Practical guidance and trade-offs

  • Keep the study space sane first: Start with 6–8 parameters. Add more only when you can afford more trials.
  • Normalize budgets: Use n_trials or timeout consistently so results are comparable across experiments.
  • Use early stopping and pruning together: Early stopping guards within a trial; pruning reallocates budget across trials.
  • Cross-validation: For small or noisy datasets, prefer CV over a single split. Use StratifiedKFold and average validation metrics per trial.
  • Parallel workers: Set a shared storage and run multiple Python processes calling study.optimize(..., n_jobs=1) each. Optuna coordinates safely.
  • Reproducibility: Fix seeds for the sampler and model. Persist to a DB.

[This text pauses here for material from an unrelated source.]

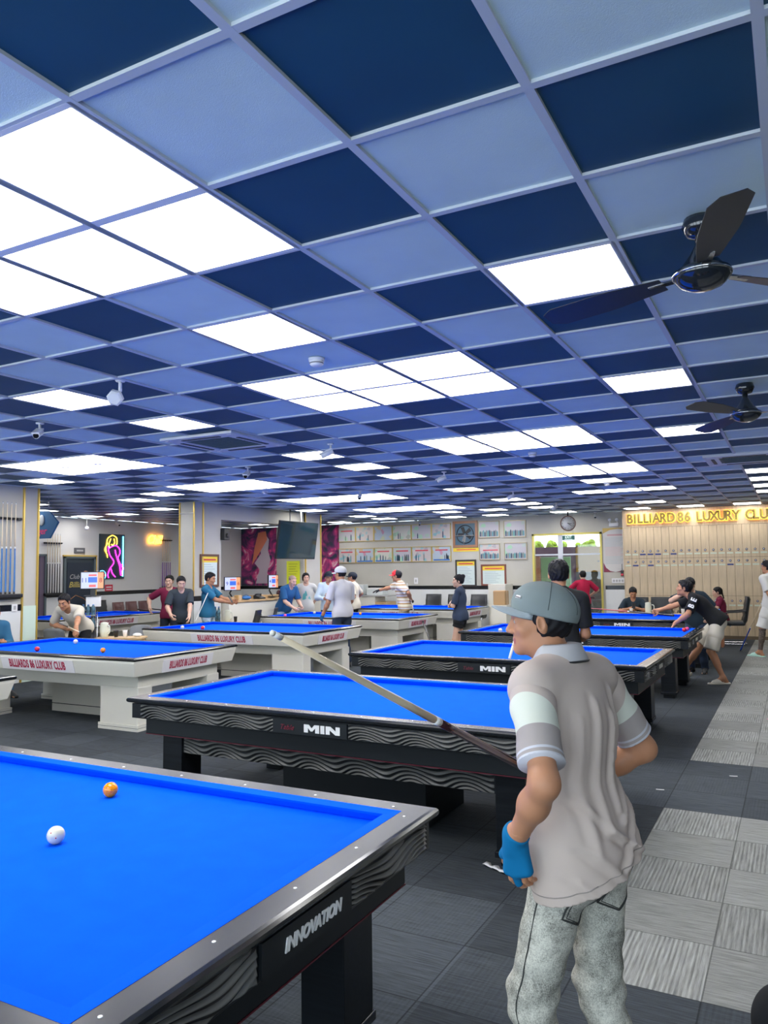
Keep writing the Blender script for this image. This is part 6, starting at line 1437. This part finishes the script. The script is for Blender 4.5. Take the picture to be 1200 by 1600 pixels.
side_table((-9.98, 11.92, 0), 10, 'drinks table right of the teal polo man', .7, .4, .72)
for i, nm in ((0, 'left'), (1, 'middle'), (2, 'right')): bottle((-10.22 + i * .07, 11.86 + .02 * i, .72), 'blue-tinted bottle, %s of three right of the teal polo man' % nm, .034, .30)
jug((-9.92, 11.98, .72), 'pale jug right of the teal polo man'); cup((-9.76, 12.02, .72), 'black cup right of the pale jug near the counter', M_bk)
side_table((-3.0, 16.9, 0), 0, 'low table with jug before the seated man with the phone', .8, .4, .72); jug((-2.78, 16.9, .72), 'white jug between the seated man and the reaching man'); cup((-3.12, 16.86, .72), 'white cup in front of the seated man', M_wht)
side_table((-1.98, 16.9, 0), 0, 'low table behind the man in the lettered t-shirt', .6, .4, .72); cup((-2.10, 16.9, .72), 'clear bottle-like cup behind the reaching man', M_wht)
t = thing('wooden_stool', 'brown wooden stool with yellow and blue packets in front of the seated woman', 'stool', (-1.60, 17.72, 0)); st_ = mat('reddish_wood', (.32, .13, .06), .4); MB().box((-.2, -.16, .66), (.2, .16, .70)).build('seat', st_, t, bevel=.005)
for sx in (-1, 1):
    for sy in (-1, 1): MB().box((sx * .16 - .022, sy * .12 - .022, 0), (sx * .16 + .022, sy * .12 + .022, .66)).build('leg', st_, t)
b_ = bx('snack_packet', 'yellow packet on the wooden stool', 'packet', (-1.69, 17.68, .70), (.12, .08, .10), mat('packet_yellow', (.8, .65, .08), .4)); MB().box((-.05, -.042, .03), (.05, -.04, .07)).build('packet_print', M_wht, b_)
b_ = bx('snack_packet', 'blue packet on the wooden stool', 'packet', (-1.52, 17.68, .70), (.12, .08, .09), mat('packet_blue', (.12, .3, .7), .4)); MB().box((-.05, -.042, .03), (.05, -.04, .06)).build('packet_print', M_wht, b_)
q_ = WOMAN.world(np.array([0, .40, .80])); cup(tuple(q_), 'dark drink cup in the hands of the seated woman', M_bk)

# ------------------------------------------------------------------ lockers, gold sign and the things left of them
M_lock = mat('locker_wood', (.56, .44, .29), .45, streak=(34, 34, 2.2, .16)); M_gap = mat('locker_gap', (.14, .10, .06), .7)
LX0, LY = -3.75, 19.62; DW = .1775; NL = 21
t = thing('locker_bank', 'tall light-wood wall of cue lockers below the gold sign', 'lockers', (LX0, LY, 0))
MB().box((0, .018, 0), (DW * NL, .36, 2.66)).box((0, .0, 0), (DW * NL, .018, .07)).build('carcass', M_gap, t); MB().box((0, -.005, 2.66), (DW * NL + .0, .36, ZC - .012)).build('header_panel', M_lock, t)
MB().box((-.02, -.005, 0), (.0, .36, ZC - .012)).build('side_panel', M_lock, t)
M_kn = mat('locker_knob_ring', (.05, .05, .12), .3); M_kc = mat('locker_knob_face', (.6, .62, .7), .3, metal=.3)
door_m = {}
for row, (z0, z1, kz, lz) in enumerate(((1.90, 2.655, 2.075, 1.995), (1.00, 1.893, 1.815, 1.725), (.075, .993, .88, .78))):
    base = MB().box((.003, 0, z0), (DW - .003, .02, z1)); 
    for k in range(NL):
        if k == 0: o = base.build('door', M_lock, t); kn = MB().lathe([(.026, 0), (.026, .008), (.020, .012)], 16, M=Matrix.Translation((DW / 2, 0, kz)) @ Matrix.Rotation(pi / 2, 4, 'X')).build('lock_knob', M_kn, o); kc = MB().lathe([(.015, .012), (.013, .017)], 12, M=Matrix.Translation((DW / 2, 0, kz)) @ Matrix.Rotation(pi / 2, 4, 'X')).build('knob_face', M_kc, kn) if False else None; fc = MB().lathe([(.016, .0125), (.014, .016)], 12, M=Matrix.Translation((DW / 2, 0, kz)) @ Matrix.Rotation(pi / 2, 4, 'X')).build('knob_face', M_kc, o); lp = {c: None for c in (0, 1)}; o0, kn0, fc0 = o, kn, fc
        else:
            o = o0.copy(); COL.objects.link(o); o.parent = t
            for g in (kn0, fc0): c = g.copy(); COL.objects.link(c); c.parent = o
        o.location = (k * DW, 0, 0)
        dark = (row, k) in {(0, 2), (0, 3), (0, 4), (0, 6), (1, 1), (1, 3), (1, 13), (1, 17)}; key = (row, dark)
        if key not in door_m: lpn = MB().box((.022, -.004, lz - .018), (DW - .022, 0, lz + .018)).build('label_plate', mat('plate_navy', (.02, .04, .20), .4) if dark else mat('plate_pale', (.58, .64, .52), .5), o); door_m[key] = lpn
        else: c = door_m[key].copy(); COL.objects.link(c); c.parent = o
t = thing('wall_sign', 'gold illuminated lettering reading BILLIARD 86 LUXURY CLUB above the lockers', 'sign', (LX0 + .03, LY - .01, 2.87))
gl = mat('gold_letter', (.30, .20, .06), .25, metal=.8); ne = mat('neon_amber', (.6, .35, .03), .4, emit=(1, .5, .05), es=2.2)
xcur = .07
for ch, wd in zip('BILLIARD 86 LUXURY CLUB', [.165, .09, .14, .14, .09, .165, .165, .165, .09, .155, .155, .11, .145, .165, .165, .165, .165, .165, .11, .16, .145, .165, .165]):
    if ch != ' ':
        o = text(ch, .31, gl, t, (xcur, -.05, -.01), xs=.84, bold=.011, ext=.022, name='letter', align='LEFT')
        c_ = text(ch, .31, ne, o, (-.004, 0, -.024), rot=(0, 0, 0), xs=.90, bold=.019, ext=.004, name='glowing_outline', align='LEFT')
    xcur += wd * .98
# poster, emergency light, switches and extinguisher between door and lockers
t = thing('wall_poster', 'cream rules poster with burgundy and gold corners left of the lockers', 'poster', (-4.06, Y1, 2.13)); MB().box((-.28, -.012, -.56), (.28, 0, .56)).build('sheet', mat('poster_cream', (.62, .60, .58), .4), t)
bg = mat('burgundy', (.22, .02, .05), .5); gd = mat('poster_gold', (.6, .42, .12), .5)
MB().prism([(-.28, .56), (.28, .56), (.28, .50), (.1, .535), (-.1, .51), (-.28, .42)], -.014, -.012, 'y').build('top_swoosh', gd, t); MB().prism([(-.28, -.56), (.0, -.56), (-.12, -.53), (-.22, -.45), (-.28, -.32)], -.014, -.012, 'y').build('corner_swoosh', bg, t); MB().prism([(.28, -.56), (.02, -.56), (.15, -.53), (.28, -.50)], -.0145, -.012, 'y').build('bottom_swoosh', bg, t)
A = MB().box((-.17, -.0145, .36), (.2, -.012, .40), 1)
for k in range(20): A.box((-.23, -.014, .30 - k * .034), (.23 - .08 * ((k * 5) % 4) / 3, -.012, .308 - k * .034), 1 if 6 < k < 14 else 0)
A.build('text_lines', [mat('text_grey', (.35, .42, .45), .6), mat('text_rose', (.6, .35, .35), .6)], t)
t = thing('emergency_light', 'white twin-head emergency light above the rules poster', 'emergency light', (-4.05, Y1 - .0, 2.80)); MB().box((-.12, -.05, -.07), (.12, 0, .02)).build('battery_box', M_wht, t, bevel=.006)
for s in (-1, 1): MB().tube([(s * .09, -.04, .02), (s * .09, -.06, .07)], .012, 8).build('bracket', M_wht, t); MB().lathe([(.03, -.02), (.045, .03), (.04, .032)], 18, M=Matrix.Translation((s * .09, -.07, .10)) @ Matrix.Rotation(R_(100), 4, 'X')).build('lamp_head', mat('lamp_glass', (.5, .52, .55), .15), t)
t = thing('light_switches', 'row of white switches under the rules poster', 'switches', (-3.95, Y1, 1.35)); MB().box((-.2, -.02, -.06), (.2, 0, .06)).build('plate', M_wht, t, bevel=.004)
for k in range(5): MB().box((-.17 + k * .07, -.026, -.03), (-.12 + k * .07, -.02, .03)).build('switch_rocker', mat('grey_plastic', (.4, .4, .4), .5), t)
t = thing('walkie_talkie', 'dark handset with aerial hanging before the rules poster', 'handset', (-3.88, Y1 - .03, 1.55)); MB().box((-.035, -.03, -.09), (.035, .0, .06)).build('handset_body', M_bk, t, bevel=.006); MB().tube([(0, -.015, .06), (0, -.015, .22)], .006, 6).build('aerial', M_bk, t); MB().box((-.03, -.034, -.07), (.03, -.03, -.02)).build('red_panel', mat('notice_red', (.6, .03, .06), .5), t)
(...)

Example: cross-validation objective (sketch)

#| label: cv-objective
#| echo: true
from sklearn.model_selection import StratifiedKFold

def cv_objective(trial: optuna.Trial) -> float:
    params = {
        "n_estimators": trial.suggest_int("n_estimators", 200, 1200),
        "max_depth": trial.suggest_int("max_depth", 2, 8),
        "min_child_weight": trial.suggest_float("min_child_weight", 1.0, 8.0),
        "learning_rate": trial.suggest_float("eta", 1e-3, 2e-1, log=True),
        "subsample": trial.suggest_float("subsample", 0.6, 1.0),
        "colsample_bytree": trial.suggest_float("colsample_bytree", 0.6, 1.0),
        "reg_lambda": trial.suggest_float("lambda", 1e-3, 5.0, log=True),
        "reg_alpha": trial.suggest_float("alpha", 1e-4, 1.0, log=True),
        "random_state": RANDOM_SEED,
        "tree_method": "hist",
        "n_jobs": 0,
    }

    cv = StratifiedKFold(n_splits=5, shuffle=True, random_state=RANDOM_SEED)
    aucs = []
    for train_idx, valid_idx in cv.split(X, y):
        model = XGBClassifier(**params)
        model.fit(
            X[train_idx], y[train_idx],
            eval_set=[(X[valid_idx], y[valid_idx])],
            eval_metric="auc",
            verbose=False,
            early_stopping_rounds=50,
        )
        preds = model.predict_proba(X[valid_idx])[:, 1]
        aucs.append(roc_auc_score(y[valid_idx], preds))
    return float(np.mean(aucs))

CV is slower but more stable. If you enable pruning with CV, report intermediate values per fold or boosting round.

Frequently asked

  • How many trials do I need? Depends on dimensionality and noise. For 6–8 parameters on tabular data, 50–200 trials is a common starting point.
  • What if training is very slow? Shrink the space, reduce n_estimators, increase early_stopping_rounds, and rely more on pruning.
  • Can I resume after interruption? Yes—use persistent storage; re-run the same study name with load_if_exists=True.
  • How do I avoid overfitting to the validation set? Use CV or keep a final untouched test set for last.

Takeaways

  • Train a series of models intelligently with Optuna instead of manual guessing.
  • Keep the hyperparameter space scoped to your budget; expand gradually.
  • Embrace random warm‑up, pruning, and early stopping—they accelerate learning without sacrificing quality.
  • Persist studies for easy restarts and parallelism.
  • Choose models by querying study results, not by gut.